Pero el uso de Internet también conlleva riesgos de exclusión. Si se pretende que toda la población construya el espacio “procomún”, es imprescindible aplicar políticas contra la brecha digital (basada cultura, socioeconomía, geografía, sexo o edad), y ampliar la cobertura de banda ancha de forma universal (incluyendo zonas rurales)

Los procesos democráticos como bien común

En la definición de “procomún” no se suele incluir los procesos de toma de decisiones sobre el espacio común. Sin embargo, eliminada la necesidad de un grupo reducido que tome las decisiones ¿no es una contradicción que gobernar en comunidad no sea un “bien común”? Si tengo propiedad sobre algo, tengo el derecho y la obligación de preservarlo. Si esta propiedad es compartida, ¿por qué no compartir también los derechos y deberes sobre ella? ¿Por qué no ir más allá, y compartir la gestión común implementando una democracia directa?

Hace 20 años era imprescindible delegar, y quizá por eso no se planteaban otras posibilidades. Solo ahora, con la disrupción tecnológica, se entiende que si el bien común es compartido por toda la población, depende de toda la población su mantenimiento y gobierno. Ahora es posible que lo común sea gestionado en común.

La democracia, un común “invisible” (GOTEO.ORG. 2013), se visibiliza a través de leyes y de los procesos de creación de las mismas. Es clave definir adecuadamente estos procesos para que la democracia funcione, especialmente si es directa. Si toda la población debe pronunciarse, hay que hilar muy fino en el procedimiento y tener en cuenta sus limitaciones. No es posible esperar de una semana a otra que 45 millones de personas participen en referéndum (unos no se enterarán, otros no tendrán suficiente información, etc.).

Si se pretende organizar a los 500 millones de europeos para crear conjuntamente sus leyes en base a la  democracia directa, ¿funcionaría? ¿Cómo?

– Todo el mundo votará los resultados finales (SI/NO).

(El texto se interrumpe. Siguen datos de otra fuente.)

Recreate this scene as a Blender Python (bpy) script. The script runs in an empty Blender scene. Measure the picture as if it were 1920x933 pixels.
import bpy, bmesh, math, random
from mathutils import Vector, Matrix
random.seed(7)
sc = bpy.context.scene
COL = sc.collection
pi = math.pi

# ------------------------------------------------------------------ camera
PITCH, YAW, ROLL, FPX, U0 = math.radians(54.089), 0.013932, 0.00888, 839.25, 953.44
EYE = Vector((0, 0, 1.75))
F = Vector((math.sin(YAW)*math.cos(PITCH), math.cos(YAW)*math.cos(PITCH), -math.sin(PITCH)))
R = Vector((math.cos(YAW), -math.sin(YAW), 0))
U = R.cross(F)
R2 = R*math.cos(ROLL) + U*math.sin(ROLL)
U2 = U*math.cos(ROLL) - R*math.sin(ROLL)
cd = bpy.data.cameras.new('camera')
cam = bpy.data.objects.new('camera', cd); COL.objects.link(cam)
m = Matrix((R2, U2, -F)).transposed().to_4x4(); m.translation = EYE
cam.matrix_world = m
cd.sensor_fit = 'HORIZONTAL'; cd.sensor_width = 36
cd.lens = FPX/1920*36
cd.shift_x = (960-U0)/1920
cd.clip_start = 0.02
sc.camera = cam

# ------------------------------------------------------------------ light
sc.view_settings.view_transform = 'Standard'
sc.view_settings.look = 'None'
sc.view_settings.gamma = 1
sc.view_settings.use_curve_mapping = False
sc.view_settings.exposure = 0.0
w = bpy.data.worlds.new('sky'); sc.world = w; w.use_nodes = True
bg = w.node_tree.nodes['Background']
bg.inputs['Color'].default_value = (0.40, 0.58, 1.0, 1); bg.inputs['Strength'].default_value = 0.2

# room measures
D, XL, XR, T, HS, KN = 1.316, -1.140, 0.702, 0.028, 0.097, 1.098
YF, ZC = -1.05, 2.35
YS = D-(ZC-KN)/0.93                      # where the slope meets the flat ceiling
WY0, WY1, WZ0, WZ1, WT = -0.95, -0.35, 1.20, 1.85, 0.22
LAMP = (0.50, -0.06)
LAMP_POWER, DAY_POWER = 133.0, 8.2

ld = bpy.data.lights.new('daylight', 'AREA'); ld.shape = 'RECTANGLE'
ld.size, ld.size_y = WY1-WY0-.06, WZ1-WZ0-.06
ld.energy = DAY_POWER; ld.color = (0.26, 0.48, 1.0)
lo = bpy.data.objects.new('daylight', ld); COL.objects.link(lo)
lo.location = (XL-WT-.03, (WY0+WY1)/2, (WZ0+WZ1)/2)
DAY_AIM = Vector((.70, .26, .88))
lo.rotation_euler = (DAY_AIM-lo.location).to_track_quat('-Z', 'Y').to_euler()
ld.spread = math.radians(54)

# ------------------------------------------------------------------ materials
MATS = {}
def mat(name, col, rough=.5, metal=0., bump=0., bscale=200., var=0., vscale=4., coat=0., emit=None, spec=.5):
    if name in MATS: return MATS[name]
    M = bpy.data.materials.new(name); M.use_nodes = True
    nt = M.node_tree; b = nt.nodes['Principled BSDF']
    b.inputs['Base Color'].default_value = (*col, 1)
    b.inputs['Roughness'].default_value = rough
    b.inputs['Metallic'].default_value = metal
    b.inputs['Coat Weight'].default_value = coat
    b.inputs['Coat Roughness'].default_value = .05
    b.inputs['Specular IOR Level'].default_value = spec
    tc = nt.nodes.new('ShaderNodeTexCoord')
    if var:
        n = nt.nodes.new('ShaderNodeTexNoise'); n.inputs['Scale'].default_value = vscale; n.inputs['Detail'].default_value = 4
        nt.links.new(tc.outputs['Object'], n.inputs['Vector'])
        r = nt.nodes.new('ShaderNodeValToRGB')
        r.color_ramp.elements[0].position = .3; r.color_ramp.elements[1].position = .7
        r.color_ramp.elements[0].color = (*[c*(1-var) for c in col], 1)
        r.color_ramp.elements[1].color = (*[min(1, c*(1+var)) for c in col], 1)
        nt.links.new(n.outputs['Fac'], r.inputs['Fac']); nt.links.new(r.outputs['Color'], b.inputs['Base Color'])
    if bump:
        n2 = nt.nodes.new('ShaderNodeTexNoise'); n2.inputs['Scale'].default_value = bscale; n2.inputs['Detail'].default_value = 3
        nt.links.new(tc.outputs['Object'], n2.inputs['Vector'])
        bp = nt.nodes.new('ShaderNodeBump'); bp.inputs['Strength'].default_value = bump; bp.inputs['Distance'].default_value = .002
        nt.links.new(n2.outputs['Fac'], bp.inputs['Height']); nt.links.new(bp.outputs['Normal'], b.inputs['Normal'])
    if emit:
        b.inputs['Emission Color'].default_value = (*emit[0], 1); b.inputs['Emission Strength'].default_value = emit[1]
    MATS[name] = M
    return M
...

Pero sin tiempo o conocimiento para ocuparse de todos los temas, hay que dividir el trabajo en grupos, asignando cada persona a un único grupo. Y confiar en que el trabajo de los otros será tan bueno como el propio.

– La negociación final habrá de hacerse en un único idioma. Pero en el proceso resulta útil la verdadera frontera cultural: dividir a los grupos por idiomas.

– No todo el mundo participa al mismo nivel. La teoría de la Desigualdad Participativa (NIELSEN, 2006) tiene en la construcción de la Wikipedia su paradigma: el 90% de los usuarios son observadores, el 9% realiza cambios menores, y el 1% son grandes contribuyentes. Curiosamente (o no tanto) las intervenciones en reuniones presenciales tienen un reparto similar. Reducir ese 90% de observadores sería un buen indicador de la calidad del proceso.

– El número de Dunbar marca el límite de nuestra red de contactos. Robin Dunbar, antropólogo británico, fijó en 150 el máximo de personas con quienes podemos tener una relación significativa (SUTCLIFFE, DUNBAR, BINDER, ARROW, 2012). Posteriores estudios la amplían, y nosotros asumimos arbitrariamente por comodidad en los cálculos que 250 es el máximo de personas con quien vamos a poder debatir cómodamente.

Hagamos números: 500 millones se reparten en 200 grupos temáticos. Cada grupo se subdivide por idiomas (25), resultando 100.000 personas por tema e idioma. Por otra parte, el tamaño de grupo máximo manejable es de 250 personas activas (el 9+1% de los participantes), el grupo por tanto podría tener 2.500 personas. Resultado: dividiendo 100.000 en grupos de 2.500, tenemos la dimensión del problema: 40 grupos a gestionar, por cada tema, por cada idioma.

Un programa informático multi-idioma organizaría grupos y debates. Otros arreglos han de ser fijados por el proceso: simplificar las decisiones y emplear tácticas de consenso. Por último, un enlace directo con la ecología política: reservar el tiempo necesario. Reducir la jornada laboral a 4 días sería coherente con un buen proceso.

Autores: Rafael FERNÁNDEZ-FONT PÉREZ – Miembro de la Comisión Ejecutiva Federal de EQUO -. Kilian PÉREZ GONZÁLEZ . Miembro de la “Free Software Foundation Europe” (FSFE).

Referencias

[1] Prácticas y componentes informáticos que tienen mejor comportamiento medioambiental: son más eficientes, o mejor reciclables.

[2]  Traducción del término anglosajón “commons”.

[3] Free/Libre/Open Source Software.